Boletim divulgado há alguns dias pela FAESP, a partir de informações do Instituto de Economia Agrícola da Secretaria de Agricultura e Abastecimento do Estado de São Paulo (IEA-SAA/SP), aponta para um cenário difícil para os produtores, pois os insumos vêm de uma escalada de preços no ano anterior. No acumulado de 2021, os aumentos foram expressivos: sulfato de amônia (+148,35%), superfosfato (+145,72%), calcário (+53,06%) e Formulado 20-05-20 (+173,31%). Portanto, os custos que já estavam altos ficarão agora ainda mais elevados.
Medidas governamentais
A Rússia, sozinha, representa 23% da importação nacional de fertilizantes – dados referentes a 2021 do Comex Stat, sistema para consultas e extração de dados do comércio exterior do Ministério da Economia. Dos três elementos considerados mais importantes para as necessidades das plantações – representados pela sigla NPK (nitrogênio, fósforo e potássio) –, o Brasil depende ainda do mercado externo para suprir os últimos dois, em especial o potássio, em razão das poucas fontes naturais em solo nacional.

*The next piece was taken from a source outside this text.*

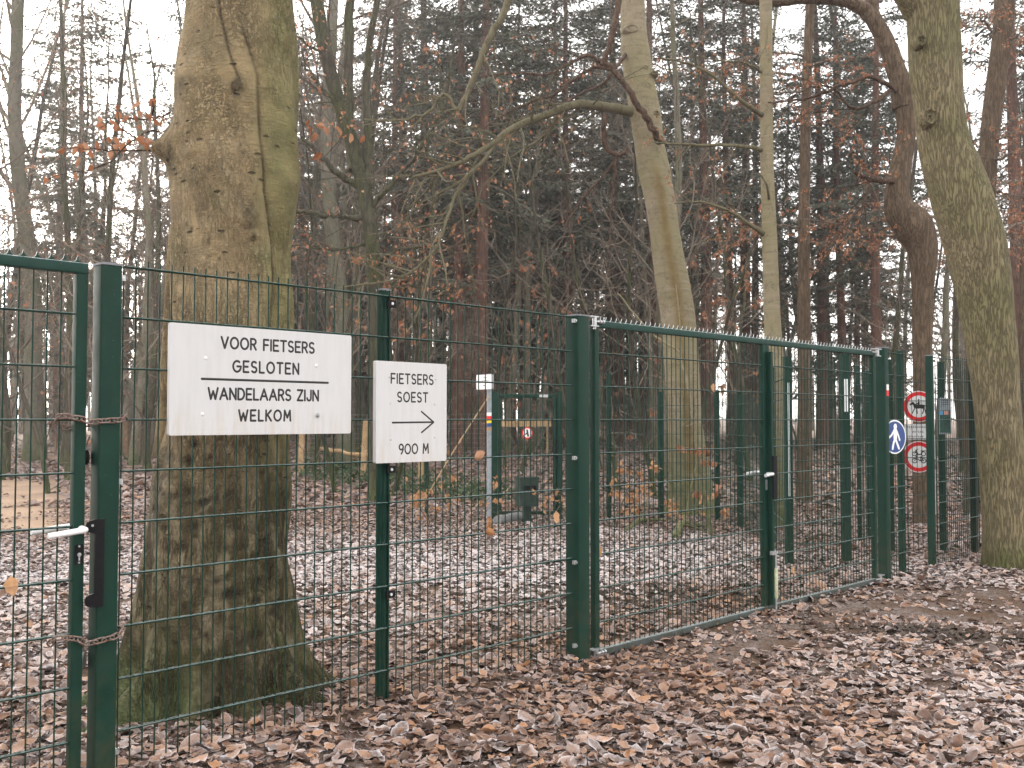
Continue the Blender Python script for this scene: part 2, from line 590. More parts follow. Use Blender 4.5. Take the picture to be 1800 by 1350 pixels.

Brisolara aponta que a FAESP busca fazer, neste momento, gestões de nível macro, pleiteando ações, principalmente do governo federal, a fim de viabilizar importações de outras fontes. “É o que a ministra da Agricultura, Tereza Cristina, está fazendo”, afirma. Em 14 de março, ela esteve no Canadá em reunião com representantes de empresas daquele país para debater o atual momento pelo qual passa o setor. Uma dessas empresas, a Canpotex, informou que deve aumentar o volume de vendas para o Brasil. Outro país que acena com a possibilidade de promover maior exportação desses insumos para o Brasil é o Irã. Aquele país vendeu para o Brasil, no ano passado, quantidade recorde e é um dos maiores compradores do milho brasileiro, segundo o embaixador do Irã no Brasil, Hossein Gharibi.
Em 16 de março, em reunião com representantes das Nações Unidas e dos governos de diversos países, a ministra Tereza Cristina defendeu que os fertilizantes sejam excluídos do regime de sanções impostas à Rússia, a exemplo do que ocorre com os alimentos. O objetivo é reduzir o impacto da escassez e do aumento dos preços, a fim de impedir a queda na produção de alimentos.
Em 11 de março, o governo federal lançou o Plano Nacional de Fertilizantes, que pretende elaborar um planejamento para o setor para os próximos 28 anos, a fim de readequar o equilíbrio entre a produção nacional e a importação, e atender à crescente demanda por produtos e tecnologias.
SENAR-SP ensina técnicas
O gerente do Departamento Econômico da FAESP aponta que a entidade está articulando com o SENAR-SP para, se for o caso, reforçar a aplicação de programas que já existem em torno da utilização racional de fertilizantes e do uso de biofertilizantes, visando a maior eficiência de aplicação e a eventual substituição dos adubos minerais, além de outras técnicas agronômicas, como a adubação verde. “Isso tem um limite, não é fácil, mas sempre ajuda. Por exemplo, a aplicação de compostagem em locais em que isso seja viável”, comenta. Os programas do SENAR-SP também ensinam técnicas da agricultura de precisão, com a racionalização do uso de fertilizantes e outros insumos. “Ou seja, incrementar a eficiência dos insumos para diminuir o volume a ser utilizado. Isso porque, talvez, não tenhamos a mesma disponibilidade a que estávamos acostumados nas safras anteriores”, conclui Brisolara.